Set down the whole listing verbatim.

◆ ◆ ◆ ◆ ◆ ◆ ◆

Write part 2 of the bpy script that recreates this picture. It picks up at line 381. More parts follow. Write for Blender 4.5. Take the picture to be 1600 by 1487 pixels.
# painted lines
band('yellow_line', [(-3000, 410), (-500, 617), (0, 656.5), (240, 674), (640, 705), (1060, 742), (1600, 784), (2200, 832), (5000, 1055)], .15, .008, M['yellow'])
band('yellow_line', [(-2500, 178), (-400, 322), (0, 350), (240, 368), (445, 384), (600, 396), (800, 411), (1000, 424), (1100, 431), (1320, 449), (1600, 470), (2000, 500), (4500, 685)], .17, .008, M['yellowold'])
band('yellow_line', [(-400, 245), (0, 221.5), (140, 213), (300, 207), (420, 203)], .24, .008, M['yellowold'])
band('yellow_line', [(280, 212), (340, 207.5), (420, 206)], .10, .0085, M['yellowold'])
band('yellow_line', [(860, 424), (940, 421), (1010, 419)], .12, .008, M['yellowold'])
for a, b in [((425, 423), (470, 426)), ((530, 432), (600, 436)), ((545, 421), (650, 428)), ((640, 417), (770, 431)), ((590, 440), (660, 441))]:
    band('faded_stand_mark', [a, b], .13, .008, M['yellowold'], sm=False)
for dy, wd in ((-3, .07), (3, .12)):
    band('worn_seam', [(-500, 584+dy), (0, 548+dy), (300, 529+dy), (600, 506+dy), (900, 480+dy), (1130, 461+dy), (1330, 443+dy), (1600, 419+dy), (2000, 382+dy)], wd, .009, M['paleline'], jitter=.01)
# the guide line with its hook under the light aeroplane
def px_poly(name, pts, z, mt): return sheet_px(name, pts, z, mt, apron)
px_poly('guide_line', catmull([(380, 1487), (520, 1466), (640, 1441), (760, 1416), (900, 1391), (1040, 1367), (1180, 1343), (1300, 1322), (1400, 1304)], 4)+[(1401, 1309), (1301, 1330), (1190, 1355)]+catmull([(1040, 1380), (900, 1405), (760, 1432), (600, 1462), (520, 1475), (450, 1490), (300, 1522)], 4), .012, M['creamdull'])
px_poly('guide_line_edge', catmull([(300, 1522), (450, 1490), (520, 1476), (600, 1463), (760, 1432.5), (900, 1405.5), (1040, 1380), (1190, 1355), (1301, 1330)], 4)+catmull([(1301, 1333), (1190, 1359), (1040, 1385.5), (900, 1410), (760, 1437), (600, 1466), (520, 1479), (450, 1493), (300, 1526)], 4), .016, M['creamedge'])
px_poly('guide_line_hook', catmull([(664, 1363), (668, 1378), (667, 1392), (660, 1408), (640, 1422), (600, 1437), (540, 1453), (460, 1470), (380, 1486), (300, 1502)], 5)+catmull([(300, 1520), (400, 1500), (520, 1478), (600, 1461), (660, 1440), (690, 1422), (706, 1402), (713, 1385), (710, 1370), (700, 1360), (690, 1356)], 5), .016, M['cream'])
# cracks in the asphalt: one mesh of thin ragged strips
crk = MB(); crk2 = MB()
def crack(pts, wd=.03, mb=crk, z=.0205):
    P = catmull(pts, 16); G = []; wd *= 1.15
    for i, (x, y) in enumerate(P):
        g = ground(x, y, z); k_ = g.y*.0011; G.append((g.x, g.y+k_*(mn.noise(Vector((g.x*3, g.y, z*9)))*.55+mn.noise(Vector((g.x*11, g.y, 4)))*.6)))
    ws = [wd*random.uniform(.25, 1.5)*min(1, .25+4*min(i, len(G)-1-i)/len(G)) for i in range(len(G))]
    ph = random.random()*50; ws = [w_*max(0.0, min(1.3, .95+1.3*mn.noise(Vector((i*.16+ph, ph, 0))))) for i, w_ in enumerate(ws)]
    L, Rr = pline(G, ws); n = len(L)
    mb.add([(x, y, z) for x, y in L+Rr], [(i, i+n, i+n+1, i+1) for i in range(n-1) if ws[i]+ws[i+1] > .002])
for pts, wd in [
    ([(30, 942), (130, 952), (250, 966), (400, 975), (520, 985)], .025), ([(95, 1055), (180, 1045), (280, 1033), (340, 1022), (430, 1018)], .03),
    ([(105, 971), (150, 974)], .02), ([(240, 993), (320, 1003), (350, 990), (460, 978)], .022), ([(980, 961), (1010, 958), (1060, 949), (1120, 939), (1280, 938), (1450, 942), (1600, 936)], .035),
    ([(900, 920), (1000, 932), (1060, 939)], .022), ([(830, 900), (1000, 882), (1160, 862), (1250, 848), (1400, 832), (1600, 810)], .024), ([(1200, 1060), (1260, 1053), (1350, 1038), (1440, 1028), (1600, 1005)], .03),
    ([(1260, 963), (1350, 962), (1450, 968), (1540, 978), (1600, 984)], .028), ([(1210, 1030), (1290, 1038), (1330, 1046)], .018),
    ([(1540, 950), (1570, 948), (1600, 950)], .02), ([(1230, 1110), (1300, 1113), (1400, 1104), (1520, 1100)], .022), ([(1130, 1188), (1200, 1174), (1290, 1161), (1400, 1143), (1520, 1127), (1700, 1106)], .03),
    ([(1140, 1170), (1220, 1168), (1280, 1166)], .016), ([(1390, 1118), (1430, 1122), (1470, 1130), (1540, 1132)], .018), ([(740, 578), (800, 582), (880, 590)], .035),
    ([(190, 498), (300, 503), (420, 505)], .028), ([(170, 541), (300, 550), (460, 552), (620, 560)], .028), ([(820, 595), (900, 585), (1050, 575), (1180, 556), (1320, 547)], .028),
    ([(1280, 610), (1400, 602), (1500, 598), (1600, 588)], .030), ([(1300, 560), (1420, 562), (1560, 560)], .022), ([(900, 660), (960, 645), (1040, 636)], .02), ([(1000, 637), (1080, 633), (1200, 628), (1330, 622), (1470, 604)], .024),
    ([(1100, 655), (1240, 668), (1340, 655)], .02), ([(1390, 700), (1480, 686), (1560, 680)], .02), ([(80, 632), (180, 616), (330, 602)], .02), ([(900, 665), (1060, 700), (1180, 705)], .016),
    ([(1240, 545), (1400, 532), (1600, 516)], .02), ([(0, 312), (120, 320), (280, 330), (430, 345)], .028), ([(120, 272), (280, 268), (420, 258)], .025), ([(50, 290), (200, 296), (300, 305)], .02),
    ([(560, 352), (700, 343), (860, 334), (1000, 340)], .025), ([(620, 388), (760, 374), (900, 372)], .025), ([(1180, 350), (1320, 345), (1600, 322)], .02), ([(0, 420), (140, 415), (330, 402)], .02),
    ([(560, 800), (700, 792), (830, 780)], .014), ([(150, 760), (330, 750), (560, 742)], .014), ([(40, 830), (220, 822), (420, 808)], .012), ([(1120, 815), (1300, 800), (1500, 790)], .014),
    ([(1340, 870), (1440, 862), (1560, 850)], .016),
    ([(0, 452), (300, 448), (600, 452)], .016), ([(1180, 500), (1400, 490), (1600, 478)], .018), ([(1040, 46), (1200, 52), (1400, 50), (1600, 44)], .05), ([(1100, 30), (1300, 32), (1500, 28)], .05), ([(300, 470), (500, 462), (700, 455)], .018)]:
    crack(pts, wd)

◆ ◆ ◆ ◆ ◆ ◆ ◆

**Exercise solution:**
Write part 2 of the bpy script that recreates this picture. It picks up at line 381. More parts follow. Write for Blender 4.5. Take the picture to be 1600 by 1487 pixels.
# painted lines
band('yellow_line', [(-3000, 410), (-500, 617), (0, 656.5), (240, 674), (640, 705), (1060, 742), (1600, 784), (2200, 832), (5000, 1055)], .15, .008, M['yellow'])
band('yellow_line', [(-2500, 178), (-400, 322), (0, 350), (240, 368), (445, 384), (600, 396), (800, 411), (1000, 424), (1100, 431), (1320, 449), (1600, 470), (2000, 500), (4500, 685)], .17, .008, M['yellowold'])
band('yellow_line', [(-400, 245), (0, 221.5), (140, 213), (300, 207), (420, 203)], .24, .008, M['yellowold'])
band('yellow_line', [(280, 212), (340, 207.5), (420, 206)], .10, .0085, M['yellowold'])
band('yellow_line', [(860, 424), (940, 421), (1010, 419)], .12, .008, M['yellowold'])
for a, b in [((425, 423), (470, 426)), ((530, 432), (600, 436)), ((545, 421), (650, 428)), ((640, 417), (770, 431)), ((590, 440), (660, 441))]:
    band('faded_stand_mark', [a, b], .13, .008, M['yellowold'], sm=False)
for dy, wd in ((-3, .07), (3, .12)):
    band('worn_seam', [(-500, 584+dy), (0, 548+dy), (300, 529+dy), (600, 506+dy), (900, 480+dy), (1130, 461+dy), (1330, 443+dy), (1600, 419+dy), (2000, 382+dy)], wd, .009, M['paleline'], jitter=.01)
# the guide line with its hook under the light aeroplane
def px_poly(name, pts, z, mt): return sheet_px(name, pts, z, mt, apron)
px_poly('guide_line', catmull([(380, 1487), (520, 1466), (640, 1441), (760, 1416), (900, 1391), (1040, 1367), (1180, 1343), (1300, 1322), (1400, 1304)], 4)+[(1401, 1309), (1301, 1330), (1190, 1355)]+catmull([(1040, 1380), (900, 1405), (760, 1432), (600, 1462), (520, 1475), (450, 1490), (300, 1522)], 4), .012, M['creamdull'])
px_poly('guide_line_edge', catmull([(300, 1522), (450, 1490), (520, 1476), (600, 1463), (760, 1432.5), (900, 1405.5), (1040, 1380), (1190, 1355), (1301, 1330)], 4)+catmull([(1301, 1333), (1190, 1359), (1040, 1385.5), (900, 1410), (760, 1437), (600, 1466), (520, 1479), (450, 1493), (300, 1526)], 4), .016, M['creamedge'])
px_poly('guide_line_hook', catmull([(664, 1363), (668, 1378), (667, 1392), (660, 1408), (640, 1422), (600, 1437), (540, 1453), (460, 1470), (380, 1486), (300, 1502)], 5)+catmull([(300, 1520), (400, 1500), (520, 1478), (600, 1461), (660, 1440), (690, 1422), (706, 1402), (713, 1385), (710, 1370), (700, 1360), (690, 1356)], 5), .016, M['cream'])
# cracks in the asphalt: one mesh of thin ragged strips
crk = MB(); crk2 = MB()
def crack(pts, wd=.03, mb=crk, z=.0205):
    P = catmull(pts, 16); G = []; wd *= 1.15
    for i, (x, y) in enumerate(P):
        g = ground(x, y, z); k_ = g.y*.0011; G.append((g.x, g.y+k_*(mn.noise(Vector((g.x*3, g.y, z*9)))*.55+mn.noise(Vector((g.x*11, g.y, 4)))*.6)))
    ws = [wd*random.uniform(.25, 1.5)*min(1, .25+4*min(i, len(G)-1-i)/len(G)) for i in range(len(G))]
    ph = random.random()*50; ws = [w_*max(0.0, min(1.3, .95+1.3*mn.noise(Vector((i*.16+ph, ph, 0))))) for i, w_ in enumerate(ws)]
    L, Rr = pline(G, ws); n = len(L)
    mb.add([(x, y, z) for x, y in L+Rr], [(i, i+n, i+n+1, i+1) for i in range(n-1) if ws[i]+ws[i+1] > .002])
for pts, wd in [
    ([(30, 942), (130, 952), (250, 966), (400, 975), (520, 985)], .025), ([(95, 1055), (180, 1045), (280, 1033), (340, 1022), (430, 1018)], .03),
    ([(105, 971), (150, 974)], .02), ([(240, 993), (320, 1003), (350, 990), (460, 978)], .022), ([(980, 961), (1010, 958), (1060, 949), (1120, 939), (1280, 938), (1450, 942), (1600, 936)], .035),
    ([(900, 920), (1000, 932), (1060, 939)], .022), ([(830, 900), (1000, 882), (1160, 862), (1250, 848), (1400, 832), (1600, 810)], .024), ([(1200, 1060), (1260, 1053), (1350, 1038), (1440, 1028), (1600, 1005)], .03),
    ([(1260, 963), (1350, 962), (1450, 968), (1540, 978), (1600, 984)], .028), ([(1210, 1030), (1290, 1038), (1330, 1046)], .018),
    ([(1540, 950), (1570, 948), (1600, 950)], .02), ([(1230, 1110), (1300, 1113), (1400, 1104), (1520, 1100)], .022), ([(1130, 1188), (1200, 1174), (1290, 1161), (1400, 1143), (1520, 1127), (1700, 1106)], .03),
    ([(1140, 1170), (1220, 1168), (1280, 1166)], .016), ([(1390, 1118), (1430, 1122), (1470, 1130), (1540, 1132)], .018), ([(740, 578), (800, 582), (880, 590)], .035),
    ([(190, 498), (300, 503), (420, 505)], .028), ([(170, 541), (300, 550), (460, 552), (620, 560)], .028), ([(820, 595), (900, 585), (1050, 575), (1180, 556), (1320, 547)], .028),
    ([(1280, 610), (1400, 602), (1500, 598), (1600, 588)], .030), ([(1300, 560), (1420, 562), (1560, 560)], .022), ([(900, 660), (960, 645), (1040, 636)], .02), ([(1000, 637), (1080, 633), (1200, 628), (1330, 622), (1470, 604)], .024),
    ([(1100, 655), (1240, 668), (1340, 655)], .02), ([(1390, 700), (1480, 686), (1560, 680)], .02), ([(80, 632), (180, 616), (330, 602)], .02), ([(900, 665), (1060, 700), (1180, 705)], .016),
    ([(1240, 545), (1400, 532), (1600, 516)], .02), ([(0, 312), (120, 320), (280, 330), (430, 345)], .028), ([(120, 272), (280, 268), (420, 258)], .025), ([(50, 290), (200, 296), (300, 305)], .02),
    ([(560, 352), (700, 343), (860, 334), (1000, 340)], .025), ([(620, 388), (760, 374), (900, 372)], .025), ([(1180, 350), (1320, 345), (1600, 322)], .02), ([(0, 420), (140, 415), (330, 402)], .02),
    ([(560, 800), (700, 792), (830, 780)], .014), ([(150, 760), (330, 750), (560, 742)], .014), ([(40, 830), (220, 822), (420, 808)], .012), ([(1120, 815), (1300, 800), (1500, 790)], .014),
    ([(1340, 870), (1440, 862), (1560, 850)], .016),
    ([(0, 452), (300, 448), (600, 452)], .016), ([(1180, 500), (1400, 490), (1600, 478)], .018), ([(1040, 46), (1200, 52), (1400, 50), (1600, 44)], .05), ([(1100, 30), (1300, 32), (1500, 28)], .05), ([(300, 470), (500, 462), (700, 455)], .018)]:
    crack(pts, wd)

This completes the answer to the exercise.